Noves fora, zero
Pois não é que, novamente, tornei a sonhar? Era eu, sentado naquela cadeira mais alta da mesa-ferradura da Câmara, a do vereador-presidente do Plenário. O tema que estava em debate era a situação pré-falimentar de Petrópolis, que não entendera os maydays emitidos por Brasília e Rio de Janeiro, embora estivesse na cara que, aqui como lá, a livre gastança na Casa Grande não se harmonizaria por muito tempo com o miserê da Senzala.
Já haviam falado doze vereadores, ainda faltavam dois discursos, fora o meu. O emprego de vereador era o filé-mignon de Petrópolis, pois aos ricos proventos básicos e colaterais não correspondia nada que lembrasse batente (e se alguma tarefa viesse a me caber, poderia escanteá-la para os assessores do gabinete). Mas aquelas reuniões onde o nada conduzia à coisa nenhuma eram chatas demais além da conta.
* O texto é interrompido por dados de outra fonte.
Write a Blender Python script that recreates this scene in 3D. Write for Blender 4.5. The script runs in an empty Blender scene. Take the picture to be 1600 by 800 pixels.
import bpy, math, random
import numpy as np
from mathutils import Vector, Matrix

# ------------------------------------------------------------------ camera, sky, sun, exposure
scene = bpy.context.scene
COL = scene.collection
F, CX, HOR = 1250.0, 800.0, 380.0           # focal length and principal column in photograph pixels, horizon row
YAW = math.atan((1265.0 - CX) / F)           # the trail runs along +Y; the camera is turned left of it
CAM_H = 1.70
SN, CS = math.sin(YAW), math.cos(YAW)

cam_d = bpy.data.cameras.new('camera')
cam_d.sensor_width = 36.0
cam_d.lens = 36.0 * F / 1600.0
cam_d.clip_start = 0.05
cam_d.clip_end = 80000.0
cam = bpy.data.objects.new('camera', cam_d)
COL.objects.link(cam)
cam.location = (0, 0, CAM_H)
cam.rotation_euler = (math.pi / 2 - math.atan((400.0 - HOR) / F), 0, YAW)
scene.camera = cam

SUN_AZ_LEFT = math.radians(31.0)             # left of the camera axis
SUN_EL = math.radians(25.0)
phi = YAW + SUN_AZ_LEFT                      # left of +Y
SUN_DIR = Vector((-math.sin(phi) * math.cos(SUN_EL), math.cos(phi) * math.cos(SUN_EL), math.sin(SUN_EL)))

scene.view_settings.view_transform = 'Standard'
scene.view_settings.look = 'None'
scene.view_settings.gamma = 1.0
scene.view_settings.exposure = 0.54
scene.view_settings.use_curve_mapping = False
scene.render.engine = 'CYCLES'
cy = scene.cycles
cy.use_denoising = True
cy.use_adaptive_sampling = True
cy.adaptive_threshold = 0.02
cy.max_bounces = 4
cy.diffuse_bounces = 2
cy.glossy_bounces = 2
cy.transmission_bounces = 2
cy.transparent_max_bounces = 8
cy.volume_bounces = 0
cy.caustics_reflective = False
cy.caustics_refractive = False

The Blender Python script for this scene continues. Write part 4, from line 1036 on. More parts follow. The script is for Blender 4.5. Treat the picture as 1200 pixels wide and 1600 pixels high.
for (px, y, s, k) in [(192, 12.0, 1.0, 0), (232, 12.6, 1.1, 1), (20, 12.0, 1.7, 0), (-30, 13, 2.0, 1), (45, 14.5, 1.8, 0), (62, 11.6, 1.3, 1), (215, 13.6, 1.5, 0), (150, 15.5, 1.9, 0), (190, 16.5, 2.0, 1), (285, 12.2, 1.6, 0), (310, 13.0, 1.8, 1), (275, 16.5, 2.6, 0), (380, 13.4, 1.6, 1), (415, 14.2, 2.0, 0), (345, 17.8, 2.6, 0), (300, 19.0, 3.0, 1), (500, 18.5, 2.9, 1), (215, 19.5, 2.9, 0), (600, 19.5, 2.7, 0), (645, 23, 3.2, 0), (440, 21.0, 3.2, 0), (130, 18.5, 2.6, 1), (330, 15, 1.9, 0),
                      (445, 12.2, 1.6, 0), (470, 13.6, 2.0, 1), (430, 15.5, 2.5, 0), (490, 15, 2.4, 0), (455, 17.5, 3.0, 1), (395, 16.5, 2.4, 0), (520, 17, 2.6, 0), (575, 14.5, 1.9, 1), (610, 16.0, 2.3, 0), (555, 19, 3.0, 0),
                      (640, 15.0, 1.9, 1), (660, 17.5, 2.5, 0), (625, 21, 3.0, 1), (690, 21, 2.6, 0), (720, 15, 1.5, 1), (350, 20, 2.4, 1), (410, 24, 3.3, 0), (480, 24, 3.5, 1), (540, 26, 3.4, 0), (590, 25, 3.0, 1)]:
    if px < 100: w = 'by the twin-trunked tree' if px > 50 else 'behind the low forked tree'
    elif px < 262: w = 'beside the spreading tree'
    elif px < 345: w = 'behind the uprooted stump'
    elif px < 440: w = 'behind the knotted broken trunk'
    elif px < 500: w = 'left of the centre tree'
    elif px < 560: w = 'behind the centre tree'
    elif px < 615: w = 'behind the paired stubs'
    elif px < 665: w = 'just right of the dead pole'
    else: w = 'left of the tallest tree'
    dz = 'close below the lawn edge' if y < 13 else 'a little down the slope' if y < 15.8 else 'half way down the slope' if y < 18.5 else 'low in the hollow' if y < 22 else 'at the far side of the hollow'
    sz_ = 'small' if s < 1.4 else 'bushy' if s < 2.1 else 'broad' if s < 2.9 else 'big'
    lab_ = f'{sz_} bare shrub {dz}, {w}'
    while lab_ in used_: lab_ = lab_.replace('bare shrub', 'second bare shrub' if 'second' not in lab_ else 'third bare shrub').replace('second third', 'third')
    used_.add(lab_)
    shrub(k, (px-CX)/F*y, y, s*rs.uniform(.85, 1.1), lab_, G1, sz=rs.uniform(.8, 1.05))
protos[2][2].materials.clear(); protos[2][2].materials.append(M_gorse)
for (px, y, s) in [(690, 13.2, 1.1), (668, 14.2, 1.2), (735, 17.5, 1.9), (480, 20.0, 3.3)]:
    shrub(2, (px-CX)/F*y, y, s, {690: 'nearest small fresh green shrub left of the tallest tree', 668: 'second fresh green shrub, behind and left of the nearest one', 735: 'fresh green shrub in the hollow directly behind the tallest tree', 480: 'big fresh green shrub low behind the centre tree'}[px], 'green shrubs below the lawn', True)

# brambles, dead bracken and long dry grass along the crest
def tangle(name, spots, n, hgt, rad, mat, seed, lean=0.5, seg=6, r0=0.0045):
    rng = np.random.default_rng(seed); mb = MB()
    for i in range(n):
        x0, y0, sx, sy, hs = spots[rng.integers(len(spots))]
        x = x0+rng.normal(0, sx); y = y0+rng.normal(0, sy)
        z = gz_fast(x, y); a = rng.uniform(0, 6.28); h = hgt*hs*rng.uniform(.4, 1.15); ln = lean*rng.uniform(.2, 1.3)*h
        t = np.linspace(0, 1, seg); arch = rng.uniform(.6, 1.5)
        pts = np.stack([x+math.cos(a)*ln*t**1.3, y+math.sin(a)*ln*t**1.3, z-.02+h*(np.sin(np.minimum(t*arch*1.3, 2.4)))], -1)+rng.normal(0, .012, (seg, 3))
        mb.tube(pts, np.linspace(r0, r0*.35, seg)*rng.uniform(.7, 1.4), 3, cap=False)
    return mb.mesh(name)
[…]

No meu sonho, embalado pela voz monocórdia do orador da vez, que tédio!, sentia-me adormecer dentro do sono. No final do mês viria o meu, de qualquer jeito; tudo bem, então. Mas por que razão sentia-me enrubescer, ter nojo daquele vazio folheado a ouro, achar inaguentável aquela parolagem sem sentido? E o meu “eu” presidente do Legislativo não teve como manter o seu papel decorativo: cortou o som do orador, passou-o para si mesmo e desabafou: “Senhoras e Senhores Vereadoras, chega! Fico vexado em ver o que fizemos deste Parlamento, que custa horrores para produzir migalhas. Petrópolis clama por controles, medidas radicais, e estamos aqui a viajar na maionese, falando abobrinhas e doidos para que acabe esta reunião oca e voltar para casa. Basta! Voltemos ao caminho certo d’antanho. Votemos uma Lei que reduza o nosso salário a zero. Rosca, nada, bulhufas. Ser edil deixará de ser boca para ser honra, e centenas de petropolitanos éticos disputarão o direito de trabalhar por seu Município, como se fossem outros tantos Ouvidores que nos recusamos a eleger. Gabinetes de assessores? Fora as exceções, cabos eleitorais carentes de rendas mesmo compartilhadas… Coloquemos em seu lugar e via Concurso, uma dúzia de bons consultores na Casa, versados em direito, contabilidade, arquitetura, engenharia, saúde pública, educação, administração pública, assistência social, RH e Previdência, ao dispor de todos. Também proibamos que o vereador indique quem quer que seja para cargo de confiança no Executivo ou Legislativo. A vereança passará a ser a representação do povo, nos termos da CF, artigo 1º, parágrafo único, aquele mesmo que não se quer ler.
Os partidos, ervas de passarinho que sufocam o Brasil, serão convidados a se refundar e não negar legenda aos candidatos a vereador apoiados pelas entidades da sociedade civil organizada. Sendo o trabalho de graça, os picaretas não vão mais disputar o cargo de edil.
E assim, nós quinze, estaremos economizando entre vinte e cinco e vinte e sete milhões por ano, e trabalhando melhor. Leis não publicadas, Executivo ao léu, Ouvidor engavetado, audiências de fancaria, mordomias idiotas, atas atrasadas, nunca mais”.
Acordei. Tinha sido um sonho, mas estava feliz; nem que fosse só na minha cabeça e por um instante, o povo tinha recuperado 15 Vereadores.